[NIKKO TO YOKOHAMA]

Near Utsunomiya, August 30.

We left Nikko this morning; a hot, moist, quiet, lovely morning. We dawdled at our friends' house and breakfasted, and said good-by to our worthy landlord. Yesterday he had found fault with my sketching him in his ordinary yellow priest's dress, while he had vestments as beautiful as any painter or clergyman could desire; in proof of which he had rushed into his house and reappeared in those lovely things and moved about the green of the garden looking as radiant as any flamingo. But I knew not of these possessions of his, and regretted quite as deeply as he could himself not having painted him in them.

It was a sad moment—that of leaving his little garden for good, and walking down the road to the enormous steps under the trees by the river, where we reversed the picture of our arrival six weeks ago. There stood the naked runners, and our hostess above us, as we sat in the kurumas, but this time the doctor was not with us, except to bid us good-by. His place was filled by the professional guide and factotum, who sat anxious for departure in his own kuruma, and who for days had been packing and labeling and helping to make lists, and receiving instructions, and bustling about at times when he was not sleeping—and generally making life a misery. We rattled over the bridge, passed the children going to school, and the polite policeman with spectacles and sword, who looks like a German Rath of some kind or other, and the woman of the Eta class[7] who has sold us skins of monkeys and of badgers, as well as two baby monkeys, whom we have disrespectfully named Sesson and Sosen, after the painters who so beautifully portrayed their ancestors.

Soon we had entered the long avenue of cryptomeria and kept on through shadow and sunlight, with our runners at their fullest gait, for we had to be in time for the afternoon train at Utsunomiya, and it is twenty-two miles from Nikko. But we were more than in time, and had to wait at an inn near the station. I am absurdly stupid and fatigued, so that I have given up watching the landscape and merely make these notes. Besides, there is a missionary near us so self-contented that I feel like withdrawing into my own self and dreaming of the times he was not here. I recall a little story of Utsunomiya, connected with my associations of Nikko, which I shall try to tell you; though, at the very start, I find a difficulty in my having heard it told in several different and contradictory ways—and I can only travel one at a time. As I shall tell it, it represents a legend believed at least in the theater, which, as we know, everywhere makes a kind of history.

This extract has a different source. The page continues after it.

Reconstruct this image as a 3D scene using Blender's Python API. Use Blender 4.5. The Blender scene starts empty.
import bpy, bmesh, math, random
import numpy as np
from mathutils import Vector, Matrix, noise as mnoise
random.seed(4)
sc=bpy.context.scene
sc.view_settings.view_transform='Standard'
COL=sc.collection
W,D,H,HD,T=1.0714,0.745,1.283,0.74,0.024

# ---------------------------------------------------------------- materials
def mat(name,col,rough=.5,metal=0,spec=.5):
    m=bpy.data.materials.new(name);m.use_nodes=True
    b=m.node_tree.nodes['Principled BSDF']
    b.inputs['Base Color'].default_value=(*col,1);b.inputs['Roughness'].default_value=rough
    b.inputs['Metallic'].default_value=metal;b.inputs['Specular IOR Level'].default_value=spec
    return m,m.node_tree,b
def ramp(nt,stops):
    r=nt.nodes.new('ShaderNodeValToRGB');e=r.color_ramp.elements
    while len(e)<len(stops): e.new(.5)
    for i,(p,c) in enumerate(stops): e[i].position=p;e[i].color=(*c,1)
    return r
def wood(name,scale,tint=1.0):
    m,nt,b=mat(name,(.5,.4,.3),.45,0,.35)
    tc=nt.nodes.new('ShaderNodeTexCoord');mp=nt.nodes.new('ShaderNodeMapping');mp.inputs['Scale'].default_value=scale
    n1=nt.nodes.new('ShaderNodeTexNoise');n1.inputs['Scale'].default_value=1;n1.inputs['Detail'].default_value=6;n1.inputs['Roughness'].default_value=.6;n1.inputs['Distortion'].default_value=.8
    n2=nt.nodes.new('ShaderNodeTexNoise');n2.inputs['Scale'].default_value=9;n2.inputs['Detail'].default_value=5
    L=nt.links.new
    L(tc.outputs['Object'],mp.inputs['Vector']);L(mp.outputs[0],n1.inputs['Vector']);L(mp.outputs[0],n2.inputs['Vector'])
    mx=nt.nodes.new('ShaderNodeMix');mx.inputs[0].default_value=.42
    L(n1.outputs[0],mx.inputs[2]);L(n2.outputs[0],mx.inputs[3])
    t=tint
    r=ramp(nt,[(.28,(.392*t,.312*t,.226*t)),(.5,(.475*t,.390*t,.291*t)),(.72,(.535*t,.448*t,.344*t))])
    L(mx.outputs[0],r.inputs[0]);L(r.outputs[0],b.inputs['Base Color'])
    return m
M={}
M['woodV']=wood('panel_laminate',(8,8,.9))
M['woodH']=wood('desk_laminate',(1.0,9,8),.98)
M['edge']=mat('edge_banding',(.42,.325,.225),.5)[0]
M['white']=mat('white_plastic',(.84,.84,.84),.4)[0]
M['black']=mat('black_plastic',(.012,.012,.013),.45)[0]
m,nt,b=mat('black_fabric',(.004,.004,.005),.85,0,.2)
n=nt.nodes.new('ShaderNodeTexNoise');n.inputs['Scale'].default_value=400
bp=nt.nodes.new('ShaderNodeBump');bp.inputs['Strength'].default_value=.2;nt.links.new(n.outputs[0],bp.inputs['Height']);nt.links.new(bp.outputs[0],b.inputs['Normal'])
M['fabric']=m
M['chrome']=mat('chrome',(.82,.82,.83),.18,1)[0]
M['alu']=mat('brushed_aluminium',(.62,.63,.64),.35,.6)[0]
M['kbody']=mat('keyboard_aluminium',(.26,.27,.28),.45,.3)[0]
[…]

The story is about the shogun Iyémitsŭ, whose temple, you know, is at Nikko, and who was near missing the honor of being divinized there later, owing to a plot arranged by his enemies, the scene of which was this little town of Utsunomiya. At that time he was but a boy, the heir-apparent, and was on his way to Nikko, as was his official duty, to worship at the tomb of his grandfather Iyéyasŭ, lately deceased. In this story Iyémitsŭ is not in the legitimate line of descent, but is made the heir by the decision of the great Iyéyasŭ.

His father, Hidetada, was shogun, as you know, having succeeded Iyéyasŭ, during the latter's lifetime,—the old man remaining in reality the master, though absolved from external responsibilities. Now, Hidetada's wife was of the family of Nobunaga, on her mother's side—and bore him a son, who was named during his childhood Kuni Matsu. Another son, whose boy name was Take Chiyo, was the son of Kasuga No Tsubone, a remarkable woman. Each son had tutors, people of importance, and around each boy gathered a number of ambitious interests, all the fiercer that they were dissembled and depended for success upon the choice of either heir as shogun, to succeed father and grandfather. The claim of the other son was favored by the father and more generally accepted; but the son of Kasuga was superior in looks, manners, and intelligence, and his mother hoped to influence in his favor old Iyéyasŭ, the grandfather.

Iyéyasŭ was then living in retirement at Sunpu, that is now called Shidzuoka, which is on the road called the Tokaido.

Kasuga took advantage of a pilgrimage to the shrines of Ise to stop on her road, and naturally offer homage to the head of the family, the grandfather of her son. Besides the power of her own personality, she was able to place before Iyéyasŭ very strong arguments for choosing as the heir of the line a youth as promising as her Take Chiyo.